According to time-honored tradition I took advantage of time off over the holidays to upgrade my home computer from Mint 13 to Mint 17.
It's been about 2 1/2 years since I first tried Mint and I'm really feeling upbeat about this distro. When Mark Shuttleworth went out of his mind and started ruining Ubuntu around 2010, it created a real vacuum. For the first time since the Red Hat years there wasn't a Linux distro choice that was obvious. I tried some different things,
Mandriva,
Magiea,
Lubuntu and
Xubuntu,
Fedora... the magic just didn't seem to be there.
I was hearing good things about Mint so I gave it a shot. Mint started out in a relationship with Ubuntu that you could compare with the old Mandrake - Red Hat relationship. MATE gave me a way to cling to the familiar Gnome 2-ish desktop framework and continue to use all the same Ubuntu packages as before.
Anyway, things went smoothly. This was kind of a big project due to the many purposes I use this computer for. It's where I read my mail. It's my 'file pig' where I keep movies and music. It's my games box (dual boot with Windows XP).
You can now install
Netflix practically out of the box.
I had a little trouble with
Google Earth. (Cool program). Don't use the Google PPA. Instead, install googleearth-package from the default Ubuntu repositories, then google-earth-stable:i386 as described
here.
I used to just keep this computer up and running 24X7, but a few years ago I started hibernating it at night or when I was at work to keep the power consumption down. After the upgrade, I had some trouble with hibernate. Previously I had been using
uswsusp, but now that didn't work at all. I would get through a successful-looking hibernate and resume, then the computer would just lock up and I'd have to power cycle to bring it back up.
I took a shot at using
swsusp instead. uswsusp has several advantages over swsusp. With uswsusp you get some output on the console showing the progress of the save or restore. Swsusp just gives you a flashing cursor. Uswsusp gives you a config file. It gives you compression. So uswsusp is my first choice. But with a little configuration effort (notably building a swap file bigger than my RAM, since it doesn't use compression), swsusp seemed to be working. But after a couple of weeks I had to admit it wasn't stable. The longer my computer was up, the more likely hibernate was to fail. It failed during the 'suspend', and shortly afterward X would lock up and I would need to reboot.
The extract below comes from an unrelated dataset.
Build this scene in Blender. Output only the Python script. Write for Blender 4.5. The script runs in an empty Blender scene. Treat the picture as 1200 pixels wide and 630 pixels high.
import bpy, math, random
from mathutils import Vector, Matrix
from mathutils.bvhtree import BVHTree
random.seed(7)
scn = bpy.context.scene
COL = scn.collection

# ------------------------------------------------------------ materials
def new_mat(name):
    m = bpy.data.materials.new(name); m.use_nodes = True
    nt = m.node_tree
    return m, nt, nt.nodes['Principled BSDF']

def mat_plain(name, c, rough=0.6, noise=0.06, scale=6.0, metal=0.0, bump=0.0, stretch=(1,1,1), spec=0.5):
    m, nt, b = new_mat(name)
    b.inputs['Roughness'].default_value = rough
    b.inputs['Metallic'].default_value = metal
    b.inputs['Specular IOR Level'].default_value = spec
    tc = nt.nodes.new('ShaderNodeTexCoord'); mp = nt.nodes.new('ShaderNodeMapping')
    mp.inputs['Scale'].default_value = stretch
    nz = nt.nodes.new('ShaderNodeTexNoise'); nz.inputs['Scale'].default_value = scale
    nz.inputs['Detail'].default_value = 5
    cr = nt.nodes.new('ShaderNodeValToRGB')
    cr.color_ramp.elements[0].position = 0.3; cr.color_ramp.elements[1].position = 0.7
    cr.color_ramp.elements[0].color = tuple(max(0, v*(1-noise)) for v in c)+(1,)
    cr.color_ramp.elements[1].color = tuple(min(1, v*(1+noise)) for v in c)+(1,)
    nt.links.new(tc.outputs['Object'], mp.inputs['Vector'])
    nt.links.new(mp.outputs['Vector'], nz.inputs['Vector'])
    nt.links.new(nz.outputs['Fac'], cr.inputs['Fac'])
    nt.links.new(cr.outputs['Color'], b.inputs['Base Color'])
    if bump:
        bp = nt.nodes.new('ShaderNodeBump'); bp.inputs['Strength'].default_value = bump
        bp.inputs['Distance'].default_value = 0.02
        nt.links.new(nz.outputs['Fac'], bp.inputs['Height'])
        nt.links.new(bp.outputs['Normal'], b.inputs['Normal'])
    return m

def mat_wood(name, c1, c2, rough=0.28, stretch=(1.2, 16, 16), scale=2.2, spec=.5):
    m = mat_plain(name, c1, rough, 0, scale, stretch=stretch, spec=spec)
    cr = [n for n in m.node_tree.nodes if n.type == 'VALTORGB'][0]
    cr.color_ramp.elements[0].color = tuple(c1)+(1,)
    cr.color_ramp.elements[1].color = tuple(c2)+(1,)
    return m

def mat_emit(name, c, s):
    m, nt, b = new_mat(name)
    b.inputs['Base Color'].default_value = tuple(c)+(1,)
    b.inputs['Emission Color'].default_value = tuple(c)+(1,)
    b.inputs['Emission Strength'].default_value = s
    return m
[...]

Around this time I started taking a really close look at a package called
plymouth. The purpose of plymouth is to display some eye candy while your system is booting. By default, it gives you the Linux Mint logo but there are some other things you can configure. The trouble with this is, if you're trying to troubleshoot something that happens during the boot process, like resuming from hibernate, all that dmesg output is hidden and you can only guess what's going on.
No problem, just remove plymouth, right? Uh-uh. For no reason that makes any sense, hundreds of packages are dependent on plymouth. Packages like apache2, cron, cups, the kernel itself, mysql-server... This appears to come from Ubuntu since my buddy was able to easily remove plymouth from
Mint-Debian.
So, a bit of frustration there, but
the solution is easy enough... just remove "splash" from the boot line.
OK, did that. Now I can see that my resume from uswsusp hibernate is proceeding to 100% completion, but right after that the computer locks up.
I did some more googling and found
this. Oh, that's interesting, plymouth itself is breaking the resume?
Here's another page documenting how to fix this. I tried it and it worked.
So, plymouth was the real villain of this task, first blinding me to the output I needed to troubleshoot a problem, then it turns out plymouth itself caused the problem! Plymouth is teh sux.
Update 2/17/2015:
I was continuing to have some instability with this system. Every week or two I would have a lock-up and be forced to reboot.
I was just poking around in the motherboard manual kind of at random looking for clues when I noticed a feature called
AHCI. AHCI is a protocol for accessing SATA hard drives. The BIOS menu has an option to either use AHCI or to cause the SATA drives to emulate IDE protocol.
Linux is fine with AHCI so I decided to try this. I changed the BIOS setting to AHCI and Linux stayed up for 2 weeks.
There was a slight problem in that this computer was dual boot with Windows XP which is my games box for stuff I can't play in Linux. Windows XP was on a SATA drive, and it does not support AHCI. There are some hacks to enable this which I tried without success. Finally I decided to just upgrade the Windows partition to Windows 7. Windows XP was going on a year past its EOL date so this was probably something I was going to want to do eventually anyway. This went smoothly and left me with a system I could just leave in AHCI mode all the time.
This issue predates my Mint 17 update as the computer has been having these freezes and lockups since the middle of last year. I actually was hoping Mint 17 would fix this. My current theory is that I was running in AHCI mode for most of the lifetime of this motherboard (since
October, 2009!), but after one of the changes I made last year, the BIOS was reset to its defaults, which includes IDE mode for SATA drives.
I'm not observing any disk I/O performance improvements or any other differences besides this system stability improvement as a result of switching to AHCI. It is said to improve performance for SSDs.